# Problem description
The line containing "far = far *" marks the end: extract everything from the first line of the data through that line, exactly, with no pictures.

# Data listing
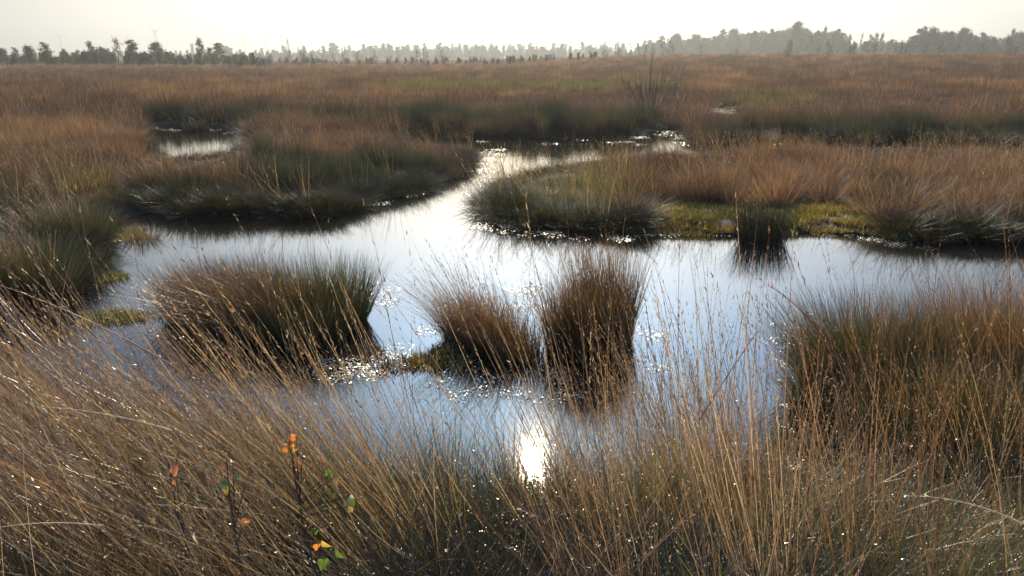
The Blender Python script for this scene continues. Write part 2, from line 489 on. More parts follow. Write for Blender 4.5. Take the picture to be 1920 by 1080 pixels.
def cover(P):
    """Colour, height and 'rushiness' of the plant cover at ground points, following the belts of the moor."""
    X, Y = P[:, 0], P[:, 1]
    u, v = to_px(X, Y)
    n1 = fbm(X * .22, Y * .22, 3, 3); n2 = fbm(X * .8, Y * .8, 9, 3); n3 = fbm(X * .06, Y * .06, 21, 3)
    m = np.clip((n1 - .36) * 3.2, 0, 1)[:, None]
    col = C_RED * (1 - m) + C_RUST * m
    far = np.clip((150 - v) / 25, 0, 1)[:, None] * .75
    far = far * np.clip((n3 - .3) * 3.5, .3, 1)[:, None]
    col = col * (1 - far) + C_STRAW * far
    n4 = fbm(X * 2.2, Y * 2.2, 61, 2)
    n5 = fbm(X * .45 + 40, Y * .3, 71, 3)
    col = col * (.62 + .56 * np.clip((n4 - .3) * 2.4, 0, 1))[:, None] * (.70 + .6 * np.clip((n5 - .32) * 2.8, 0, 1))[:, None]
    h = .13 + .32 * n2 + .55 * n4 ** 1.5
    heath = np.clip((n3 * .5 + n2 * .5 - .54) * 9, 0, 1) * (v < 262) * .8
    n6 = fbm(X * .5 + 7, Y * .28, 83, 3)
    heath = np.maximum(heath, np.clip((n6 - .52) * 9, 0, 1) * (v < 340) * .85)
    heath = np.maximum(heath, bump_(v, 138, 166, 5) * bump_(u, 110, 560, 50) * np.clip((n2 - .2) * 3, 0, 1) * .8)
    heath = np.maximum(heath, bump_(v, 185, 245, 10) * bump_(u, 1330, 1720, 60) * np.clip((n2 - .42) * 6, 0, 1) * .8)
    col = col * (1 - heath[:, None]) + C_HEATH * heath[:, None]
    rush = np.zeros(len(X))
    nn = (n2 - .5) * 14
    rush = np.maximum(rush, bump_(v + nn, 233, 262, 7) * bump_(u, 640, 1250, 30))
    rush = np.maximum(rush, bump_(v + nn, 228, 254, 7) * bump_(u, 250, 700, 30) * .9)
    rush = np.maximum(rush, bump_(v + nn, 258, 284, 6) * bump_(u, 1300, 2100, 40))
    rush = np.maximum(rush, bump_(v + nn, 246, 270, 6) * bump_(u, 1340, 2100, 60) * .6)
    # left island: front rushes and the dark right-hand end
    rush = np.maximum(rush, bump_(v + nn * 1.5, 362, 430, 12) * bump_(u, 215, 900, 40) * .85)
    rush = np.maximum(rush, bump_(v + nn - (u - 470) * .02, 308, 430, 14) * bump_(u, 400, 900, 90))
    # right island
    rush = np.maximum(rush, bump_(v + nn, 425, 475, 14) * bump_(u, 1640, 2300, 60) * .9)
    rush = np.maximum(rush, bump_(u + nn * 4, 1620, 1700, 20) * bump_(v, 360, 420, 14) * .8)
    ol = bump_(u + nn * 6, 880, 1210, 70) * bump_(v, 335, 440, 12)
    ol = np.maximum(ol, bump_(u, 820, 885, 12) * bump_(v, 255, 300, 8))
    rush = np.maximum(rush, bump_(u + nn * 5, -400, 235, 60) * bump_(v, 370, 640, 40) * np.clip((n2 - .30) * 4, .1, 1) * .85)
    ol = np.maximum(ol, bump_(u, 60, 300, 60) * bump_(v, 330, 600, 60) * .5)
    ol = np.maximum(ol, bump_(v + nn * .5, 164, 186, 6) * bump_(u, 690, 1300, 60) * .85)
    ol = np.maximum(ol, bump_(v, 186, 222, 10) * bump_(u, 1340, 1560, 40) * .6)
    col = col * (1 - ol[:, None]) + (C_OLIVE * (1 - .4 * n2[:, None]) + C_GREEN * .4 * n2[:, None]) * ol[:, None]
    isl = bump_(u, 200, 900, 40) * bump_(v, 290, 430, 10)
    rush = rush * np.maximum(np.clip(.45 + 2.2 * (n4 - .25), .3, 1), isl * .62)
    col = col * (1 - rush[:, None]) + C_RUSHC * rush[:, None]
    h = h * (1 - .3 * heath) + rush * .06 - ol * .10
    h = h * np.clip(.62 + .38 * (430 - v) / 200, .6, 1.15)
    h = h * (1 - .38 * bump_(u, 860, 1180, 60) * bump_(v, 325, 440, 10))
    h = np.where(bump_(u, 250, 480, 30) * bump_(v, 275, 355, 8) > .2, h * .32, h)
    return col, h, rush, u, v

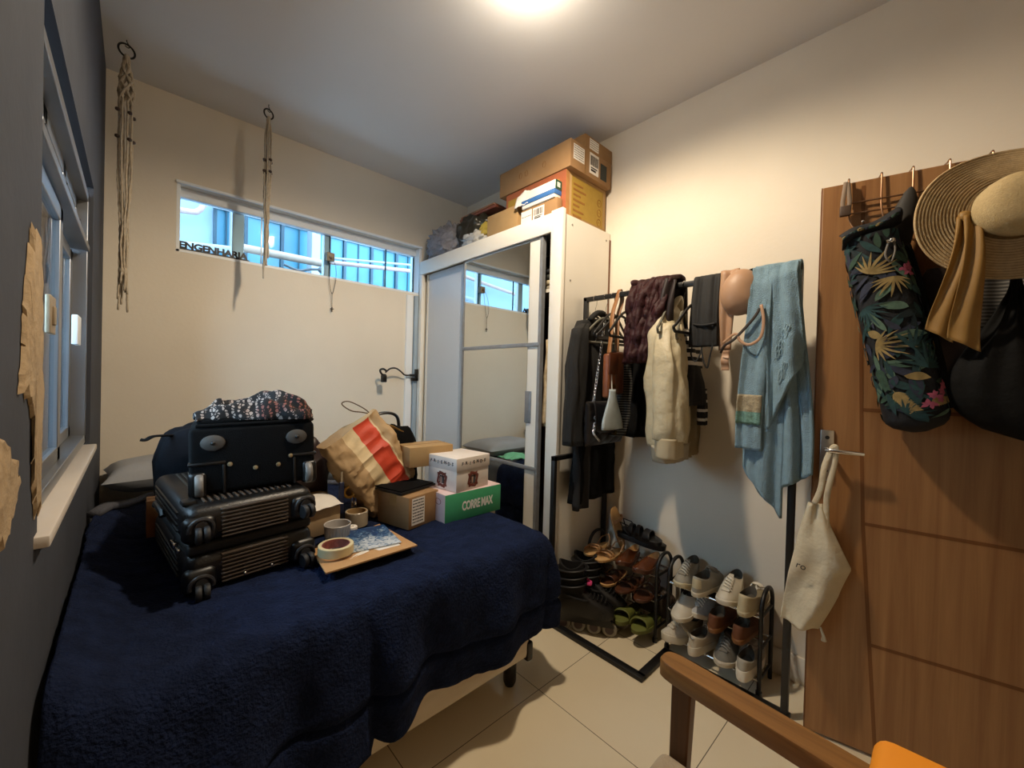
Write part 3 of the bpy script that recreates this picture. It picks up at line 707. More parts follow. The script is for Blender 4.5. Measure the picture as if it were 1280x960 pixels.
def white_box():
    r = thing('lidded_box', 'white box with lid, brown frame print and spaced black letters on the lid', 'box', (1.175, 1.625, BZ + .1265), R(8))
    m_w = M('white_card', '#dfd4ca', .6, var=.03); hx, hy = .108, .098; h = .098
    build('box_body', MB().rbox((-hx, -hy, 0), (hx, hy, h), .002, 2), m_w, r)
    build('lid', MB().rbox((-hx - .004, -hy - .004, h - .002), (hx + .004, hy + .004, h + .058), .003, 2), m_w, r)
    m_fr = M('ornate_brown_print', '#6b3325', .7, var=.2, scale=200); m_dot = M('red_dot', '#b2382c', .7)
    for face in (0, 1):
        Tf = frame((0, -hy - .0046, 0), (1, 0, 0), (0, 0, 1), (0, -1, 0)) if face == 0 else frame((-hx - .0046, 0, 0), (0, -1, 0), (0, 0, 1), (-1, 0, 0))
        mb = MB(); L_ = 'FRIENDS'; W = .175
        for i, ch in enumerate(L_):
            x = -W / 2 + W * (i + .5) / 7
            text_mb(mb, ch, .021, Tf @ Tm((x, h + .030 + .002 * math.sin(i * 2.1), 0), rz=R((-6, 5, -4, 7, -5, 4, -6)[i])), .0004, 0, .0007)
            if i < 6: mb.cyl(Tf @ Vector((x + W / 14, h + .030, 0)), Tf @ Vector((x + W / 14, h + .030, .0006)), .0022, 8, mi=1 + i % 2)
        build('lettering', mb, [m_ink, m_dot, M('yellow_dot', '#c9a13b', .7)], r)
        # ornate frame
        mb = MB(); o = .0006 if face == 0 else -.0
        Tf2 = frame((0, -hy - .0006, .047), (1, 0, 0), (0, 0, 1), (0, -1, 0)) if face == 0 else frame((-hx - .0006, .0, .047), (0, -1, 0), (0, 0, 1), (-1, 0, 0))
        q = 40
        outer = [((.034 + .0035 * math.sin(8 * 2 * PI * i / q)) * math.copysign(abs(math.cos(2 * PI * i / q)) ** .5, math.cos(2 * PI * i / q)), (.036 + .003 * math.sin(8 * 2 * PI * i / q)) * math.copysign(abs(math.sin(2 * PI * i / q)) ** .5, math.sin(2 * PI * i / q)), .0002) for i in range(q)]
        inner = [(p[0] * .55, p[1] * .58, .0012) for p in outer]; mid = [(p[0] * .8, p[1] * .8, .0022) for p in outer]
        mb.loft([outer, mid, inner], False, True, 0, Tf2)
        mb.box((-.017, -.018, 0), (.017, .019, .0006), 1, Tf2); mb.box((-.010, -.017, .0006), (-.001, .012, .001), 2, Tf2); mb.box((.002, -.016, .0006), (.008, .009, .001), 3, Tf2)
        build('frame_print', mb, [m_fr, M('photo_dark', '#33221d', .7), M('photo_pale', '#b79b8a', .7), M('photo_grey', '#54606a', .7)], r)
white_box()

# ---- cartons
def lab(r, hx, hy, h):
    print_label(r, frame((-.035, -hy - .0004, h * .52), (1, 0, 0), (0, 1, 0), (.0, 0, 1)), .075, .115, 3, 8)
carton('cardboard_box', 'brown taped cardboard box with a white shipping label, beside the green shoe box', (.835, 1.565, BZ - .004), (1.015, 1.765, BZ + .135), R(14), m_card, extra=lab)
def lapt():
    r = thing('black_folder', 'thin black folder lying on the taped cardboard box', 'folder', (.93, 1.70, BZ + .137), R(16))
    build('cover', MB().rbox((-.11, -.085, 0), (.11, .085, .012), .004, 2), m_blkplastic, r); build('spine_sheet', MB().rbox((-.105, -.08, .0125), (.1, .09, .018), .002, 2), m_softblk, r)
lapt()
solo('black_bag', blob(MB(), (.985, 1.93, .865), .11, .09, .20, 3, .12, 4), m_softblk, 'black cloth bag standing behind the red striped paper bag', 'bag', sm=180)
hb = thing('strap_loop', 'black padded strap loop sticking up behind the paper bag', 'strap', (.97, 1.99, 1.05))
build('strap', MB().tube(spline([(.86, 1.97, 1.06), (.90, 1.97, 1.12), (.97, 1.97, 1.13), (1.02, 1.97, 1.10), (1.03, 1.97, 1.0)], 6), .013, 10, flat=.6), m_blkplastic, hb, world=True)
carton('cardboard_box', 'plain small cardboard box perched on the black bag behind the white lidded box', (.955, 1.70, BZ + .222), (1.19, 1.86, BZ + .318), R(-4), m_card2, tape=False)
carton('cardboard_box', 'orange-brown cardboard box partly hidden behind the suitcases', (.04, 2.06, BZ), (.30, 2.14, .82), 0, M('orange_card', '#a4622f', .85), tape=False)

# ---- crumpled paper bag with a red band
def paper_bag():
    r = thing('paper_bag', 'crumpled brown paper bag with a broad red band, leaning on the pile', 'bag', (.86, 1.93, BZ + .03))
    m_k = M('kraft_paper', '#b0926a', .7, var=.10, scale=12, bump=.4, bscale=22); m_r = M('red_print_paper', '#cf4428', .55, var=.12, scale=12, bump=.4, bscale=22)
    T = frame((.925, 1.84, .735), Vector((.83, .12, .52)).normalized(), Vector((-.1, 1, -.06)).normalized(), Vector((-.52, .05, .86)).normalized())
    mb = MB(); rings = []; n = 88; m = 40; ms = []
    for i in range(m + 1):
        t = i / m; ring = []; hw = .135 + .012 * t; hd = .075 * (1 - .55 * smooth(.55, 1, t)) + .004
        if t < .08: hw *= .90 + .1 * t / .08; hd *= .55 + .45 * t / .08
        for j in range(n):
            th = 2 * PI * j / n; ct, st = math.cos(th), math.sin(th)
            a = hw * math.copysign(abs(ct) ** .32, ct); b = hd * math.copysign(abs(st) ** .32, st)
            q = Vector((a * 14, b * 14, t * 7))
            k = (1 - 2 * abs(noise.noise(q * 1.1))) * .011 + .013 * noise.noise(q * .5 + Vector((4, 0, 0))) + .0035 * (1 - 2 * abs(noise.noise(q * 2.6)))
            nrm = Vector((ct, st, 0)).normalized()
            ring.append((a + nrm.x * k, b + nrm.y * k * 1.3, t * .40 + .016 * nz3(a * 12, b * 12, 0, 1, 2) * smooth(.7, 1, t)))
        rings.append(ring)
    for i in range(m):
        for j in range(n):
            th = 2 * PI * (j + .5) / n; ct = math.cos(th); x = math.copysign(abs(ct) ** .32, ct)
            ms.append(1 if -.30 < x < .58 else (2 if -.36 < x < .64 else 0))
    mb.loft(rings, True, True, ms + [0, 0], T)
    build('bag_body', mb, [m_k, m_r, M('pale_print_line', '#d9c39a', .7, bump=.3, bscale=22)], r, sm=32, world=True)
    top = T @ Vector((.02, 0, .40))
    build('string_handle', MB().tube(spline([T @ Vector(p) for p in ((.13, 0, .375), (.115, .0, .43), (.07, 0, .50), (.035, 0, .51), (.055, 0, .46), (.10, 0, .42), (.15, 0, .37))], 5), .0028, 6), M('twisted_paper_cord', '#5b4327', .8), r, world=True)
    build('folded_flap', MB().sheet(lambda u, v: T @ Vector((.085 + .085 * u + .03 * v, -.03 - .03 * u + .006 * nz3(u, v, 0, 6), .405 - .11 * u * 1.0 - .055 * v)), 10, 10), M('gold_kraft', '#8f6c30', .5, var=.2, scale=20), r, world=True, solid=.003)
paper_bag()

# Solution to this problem
The Blender Python script for this scene continues. Write part 2, from line 489 on. More parts follow. Write for Blender 4.5. Take the picture to be 1920 by 1080 pixels.
def cover(P):
    """Colour, height and 'rushiness' of the plant cover at ground points, following the belts of the moor."""
    X, Y = P[:, 0], P[:, 1]
    u, v = to_px(X, Y)
    n1 = fbm(X * .22, Y * .22, 3, 3); n2 = fbm(X * .8, Y * .8, 9, 3); n3 = fbm(X * .06, Y * .06, 21, 3)
    m = np.clip((n1 - .36) * 3.2, 0, 1)[:, None]
    col = C_RED * (1 - m) + C_RUST * m
    far = np.clip((150 - v) / 25, 0, 1)[:, None] * .75
    far = far * np.clip((n3 - .3) * 3.5, .3, 1)[:, None]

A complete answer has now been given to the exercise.